В марте он был в отпуске и видел родных.
– Мать и отец мечтали только о том, чтобы я попал на войну ненадолго.
– Видели вы на работе в Германии русских?
– Да, видел. Они спят в лагере, только приходят работать к крестьянам.
Его больше всего беспокоят бомбежки Германии. Он боится, что его родители не выдержат этих налетов.
– Россия нужна эсэсовцам, рассчитывающим получить здесь землю и стать крестьянами. А у меня
И напоследок еще одна запись из того же привезенного с Курской дуги блокнота, сделанная у наших танкистов под Понырями.
…Николай Васильевич Петрушин, командир бригады, 39 лет. Со Смоленщины. Начал войну 4 июля 1941 года за Владимиром-Волынским. 25 июня на станции Сарны у жены оторвало руку и ногу. Сын, пяти лет, потерян. Мать – в оккупации у немцев, в Ярцеве. Брат – директор семилетки, лейтенант, был ранен, полтора года нет сведений. Жена брата повешена…
Не буду комментировать. Просто, через тридцать лет вспоминая о войне, захотелось столкнуть еще раз эти привезенные с Курской дуги записи, как они столкнулись тогда в блокноте, и, конечно, не только в блокноте, а и в моем тогдашнем сознании…
Глава тринадцатая
Конец июля, август и начало сентября прошли у меня в поездках в армии Центрального и Брянского фронтов. Сначала в 13-ю армию Пухова, наступавшую к этому времени южнее Орла на Кромы, потом в соседнюю с ней 70-ю армию генерала Галанина, потом, уже на излете наступления, снова в 13-ю.
С точки зрения корреспондентской работы, эти поездки оказались малоплодотворными – две или три вещи, написанные для «Красной звезды», и примерно столько же для американского телеграфного агентства.
Скудость урожая объяснялась тем, что именно тогда я разрывался между выполнением своих корреспондентских обязанностей и работой над последними главами повести «Дни и ночи».
Продолжалось наступление, и попросить еще месяц, чтобы дописать эти главы, после того как я май и июнь уже пробыл в отпуске, не позволяла совесть. А в то же время самым главным для меня было все-таки закончить повесть. Предполагалось, что она будет печататься с продолжениями в «Красной звезде». Но дело было не только в этом. Мне казалось, что я говорю в ней нечто более важное и нужное, чем это удавалось сделать в своих очередных фронтовых корреспонденциях.
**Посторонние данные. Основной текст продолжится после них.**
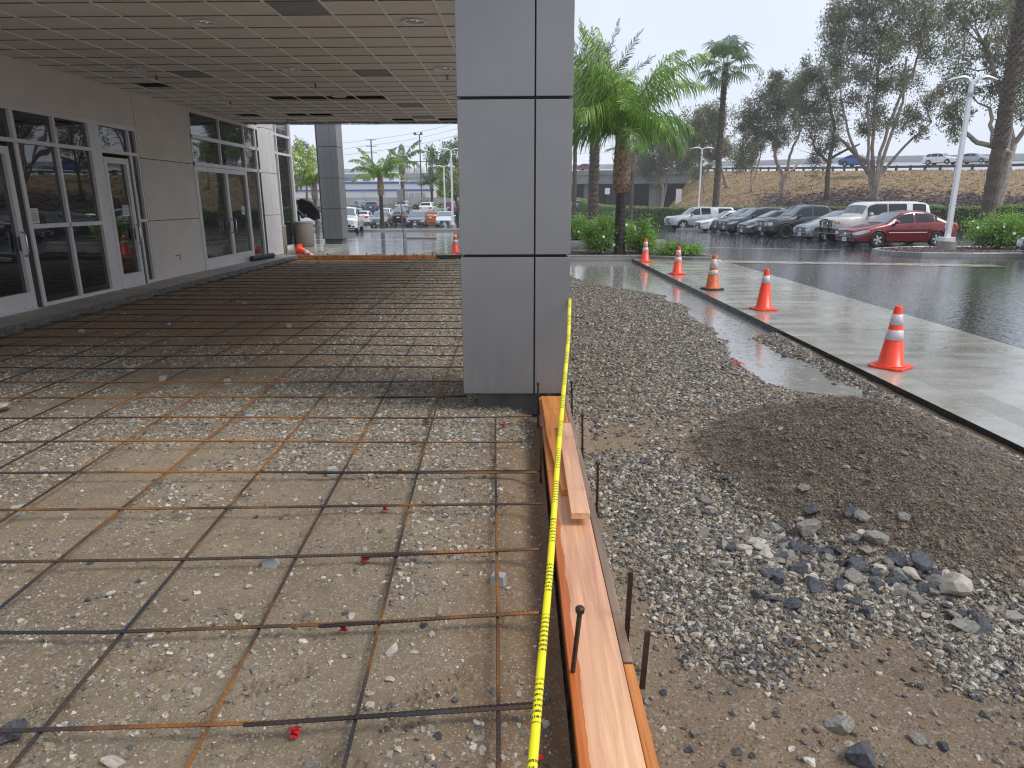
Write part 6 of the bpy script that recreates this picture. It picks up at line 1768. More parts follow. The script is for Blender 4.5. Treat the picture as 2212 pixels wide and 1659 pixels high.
m = MB(); m.add([(-60, 182, -1), (52, 162, -1), (52, 162, 6), (-60, 182, 6)], [(0, 1, 2, 3)]); brb(m, 'underpass_backdrop', simple("dark_underpass_backdrop", (0.055, 0.06, 0.07), 0.9, 0, 0.3, 0.2))  # one dark upright sheet closing the bays under the deck

# ------------------------------------------------------------------ rain haze over the whole place
hm = bpy.data.materials.new("rain_haze"); hm.use_nodes = True; hn = hm.node_tree
hn.nodes.remove(hn.nodes["Principled BSDF"])
pv = hn.nodes.new("ShaderNodeVolumePrincipled"); pv.inputs["Color"].default_value = (0.93, 0.95, 0.98, 1); pv.inputs["Density"].default_value = 0.0007
pv.inputs["Anisotropy"].default_value = 0.0
hn.links.new(pv.outputs[0], hn.nodes["Material Output"].inputs["Volume"])
hz_ = MB().box(-490, 490, -210, 530, -3.0, 31.0).build('haze', hm); tag(hz_, kind='stuff')

# ------------------------------------------------------------------ eucalyptus trees
def ray_at(px, py, Yd):
    d = _f + _rt * ((px - 1106) / 1469.0) - _up * ((py - 829.5) / 1469.0)
    return Vector((0, 0, 1.8)) + d * (Yd / d.y)
def euc(label, bx, by, Yd, blobs, dens, stems, leafs=0.30, mixp=(0.62, 0.28, 0.10), tr=0.28, name='eucalyptus_tree', mats=('euc_a', 'euc_b', 'euc_c'), bark='euc_bark', onbank=True, group='eucalyptus trees on the bank', hang=0.9):
    b = ray_at(bx, by, Yd)
    z = emb_z(b.x, b.y) if onbank else lz(b.x, b.y)
    base = Vector((b.x, b.y, z - 0.15))
    t = empty(name, base, 0, label, 'tree', group)
    m = MB()
    forks = []
    for si, st in enumerate(stems):
        pts = [Vector((0.12 * math.cos(si * 2), 0.12 * math.sin(si * 2), 0))]
        for k, (px, py) in enumerate(st): pts.append(ray_at(px, py, Yd + 0.5 * math.sin(si * 2.3 + k)) - base)
        # smooth
        Q = [pts[0]]
        for a_, b_ in zip(pts[:-1], pts[1:]):
            for q in (0.33, 0.66, 1.0): Q.append(a_.lerp(b_, q) + Vector((random.gauss(0, .05), random.gauss(0, .05), 0)))
        r0 = tr * (1 if si == 0 else 0.75); n_ = len(Q)
        m.tube(Q, [r0 * (1.25 if i == 0 else 1) * (1 - 0.6 * i / n_) for i in range(n_)], 7)
        forks += Q[max(1, n_ // 2):]
    C = []; MI = []
    for (x, y, rx, ry) in blobs:
        s = Yd / 1440.0
        c = ray_at(x, y, Yd + random.uniform(-1.5, 1.5)) - base
        f = min(forks, key=lambda q: (q - c).length + (2.0 if q.z > c.z else 0))
        mid = f.lerp(c, 0.5) + Vector((random.gauss(0, .25), random.gauss(0, .3), -0.15))
        m.tube([f, mid, c], [0.09, 0.06, 0.02], 5)
        for q in range(5):
            tip = c + Vector((random.gauss(0, rx * s * .55), random.gauss(0, rx * s * .5), random.gauss(0.1, ry * s * .5)))
            m.tube([mid.lerp(c, random.random()), tip], [0.035, 0.012], 4)
        ns_ = 16
        sub_ = rng.normal(size=(ns_, 3)) * np.array([rx, rx * 0.9, ry]) * s * 0.52 + np.array(tuple(c))
        cnt = int(rx * ry * s * s * dens)
        ii = rng.integers(0, ns_, cnt)
        rr_ = min(rx, ry) * s * 0.26
        C.append(sub_[ii] + rng.normal(size=(cnt, 3)) * np.array([rr_, rr_, rr_ * 1.15]))
        cm = rng.choice(3, ns_, p=mixp)
        mm_ = cm[ii]; flip = rng.random(cnt) < 0.3
        MI.append(np.where(flip, rng.choice(3, cnt, p=mixp), mm_))
    m.build('trunk', M[bark], t, smooth=True)
    C = np.concatenate(C); MI = np.concatenate(MI)
    foliage('crown', C, leafs, leafs * 0.30, [M[k] for k in mats], t, hang=hang, clump=MI)
    return t
z6 = lambda l: [(1670.5 + x * .2448, y * .2448, rx * .2448, ry * .2448) for x, y, rx, ry in l]
c2_ = lambda l: [(1463 + x * .3206, 144 + y * .3206, rx * .3206, ry * .3206) for x, y, rx, ry in l]
z6p = lambda l: [(1670.5 + x * .2448, y * .2448) for x, y in l]
c2p = lambda l: [(1463 + x * .3206, 144 + y * .3206) for x, y in l]
DN = 720
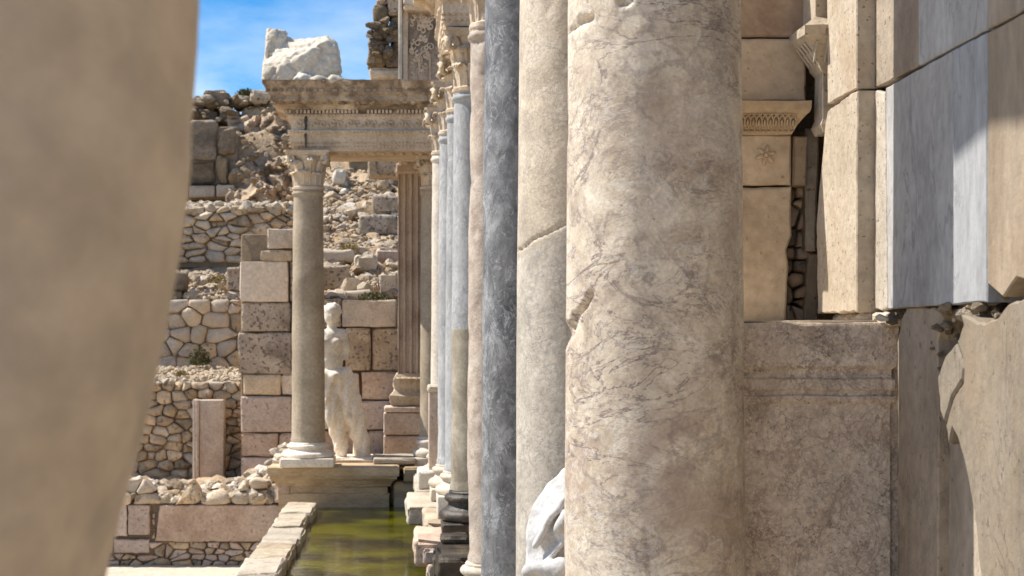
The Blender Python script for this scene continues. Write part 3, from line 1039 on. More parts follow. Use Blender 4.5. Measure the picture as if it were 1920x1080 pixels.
# ------------------------------------------------------------------ columns
def near_fn(p, a, rr):
    # the spalled notch on the left side of the near column: a flat broken facet, and chipped holes higher up
    x, y, z = p
    cx, cy, R_ = .5985, 3.8, .2135
    na = math.radians(177)
    nx_, ny_ = math.cos(na), math.sin(na)
    zt, zm, zb = Z(596, 3.8), Z(626, 3.8), Z(660, 3.8)
    if zb < z < zt:
        dep = .0245 * ((zt - z) / (zt - zm)) ** .8 if z > zm else .0245 * ((z - zb) / (zm - zb)) ** .9
        lim = R_ - dep + nz(p, 40, 3) * .0012
        q = (x - cx) * nx_ + (y - cy) * ny_
        if q > lim:
            x -= nx_ * (q - lim); y -= ny_ * (q - lim)
    p2 = split_fn((x, y, z), a, rr)
    x, y, z = p2
    for (px, py, rad, dp) in ((1104, 24, .022, .016), (1088, 32, .012, .008), (1170, 2, .02, .014)):
        gx, gz = X(px, 3.62), Z(py, 3.62)
        q = math.hypot(x - gx, (z - gz) * 1.7) / rad * (1 + .5 * nz(p, 60, 2))
        if q < 1 and y < cy:
            k = min(1, (1 - q) * 3)
            x -= math.cos(a) * dp * k; y -= math.sin(a) * dp * k
    return (x, y, z)


def crack_fn(pts, d, cx, cy, wid, dep):
    """a crack along a line of photo points on the visible side of a shaft"""
    w3 = [(X(px, d), Z(py, d)) for px, py in pts]

    def fn(p, a, rr):
        if p[1] > cy: return p
        best = 9
        for (x0, z0), (x1, z1) in zip(w3[:-1], w3[1:]):
            dx, dz = x1 - x0, z1 - z0
            t = max(0, min(1, ((p[0] - x0) * dx + (p[2] - z0) * dz) / (dx * dx + dz * dz)))
            best = min(best, math.hypot(p[0] - x0 - t * dx, p[2] - z0 - t * dz))
        if best < wid:
            k = dep * (1 - best / wid)
            return (p[0] - math.cos(a) * k, p[1] - math.sin(a) * k, p[2])
        return p
    return fn


GR = 'columns of the row along the pool'
split_fn = crack_fn([(1109, 550), (1098, 574), (1084, 592), (1079, 618)], 3.66, .5985, 3.8, .008, .022)
column('nearest thick column of cream brown veined marble with a broken notch on its left side', .5985, 3.8, .2135, M['breccia'], M['white'], M['capital'],
       n=220, rows=420, fn=near_fn, wear=.002, seed=1, group=GR)
g_cx = X(968, 5.4) + .21
column('second column, cream above and grey below a thin slanting crack', g_cx, 5.4, .212, M['cream_col'], M['white'], M['capital'], n=200, rows=420,
       fn=crack_fn([(962, 472), (985, 462), (1000, 448), (1025, 438), (1060, 420)], 5.25, g_cx, 5.4, .0055, .010), wear=.002, seed=2, low=(M['grey_cream'], Z(418, 5.25), .5), group=GR)
column('dark blue grey column laced with white veins', X(903, 8.2) + .21, 8.2, .212, M['dark_blue'], M['white'], M['capital'], n=64, seed=3, group=GR)
column('narrow sliver of pink grey mottled column beside the dark blue one', X(878, 11.2) + .19, 11.2, .192, M['pinkgrey_col'], M['white'], M['capital'], n=64, rows=120, wear=.012, seed=4, group=GR, zs=3.78, z0=-.28)
column('pale blue grey column standing on a blackened wet base', X(846, 13.5) + .2, 13.5, .2, M['light_blue'], M['wet'], M['capital'], seed=5, low=(M['olive_col'], Z(615, 13.4), .1), group=GR)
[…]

Не знаю, как у других, а у меня мысль, что можешь поехать и не вернуться, запихнутая по возможности куда-то подальше в глубину сознания, так или иначе все-таки присутствовала. И именно в эти поездки она стала неотвязней, чем когда-нибудь. Наверное, как это свойственно нашему брату, я придавал своей незаконченной повести больше значения, чем она имела. И опасение вдруг так и не закончить ее из-за какой-нибудь несчастной случайности там, на фронте, обострило чувство самосохранения. Говоря о таких вещах, нужно говорить правду, и, оглядываясь сейчас назад, на то время, я просто-напросто знаю, что все это сказывалось на моих тогдашних корреспонденциях. Постыдной трусости, помнится, не проявлял – от этого удерживали самолюбие и погоны на плечах, но осторожничал, старался свести к минимуму моменты личного риска, связанные с корреспондентской работой, что, конечно, отражалось на ее качестве. Реже рискуешь – меньше видишь, хуже пишешь.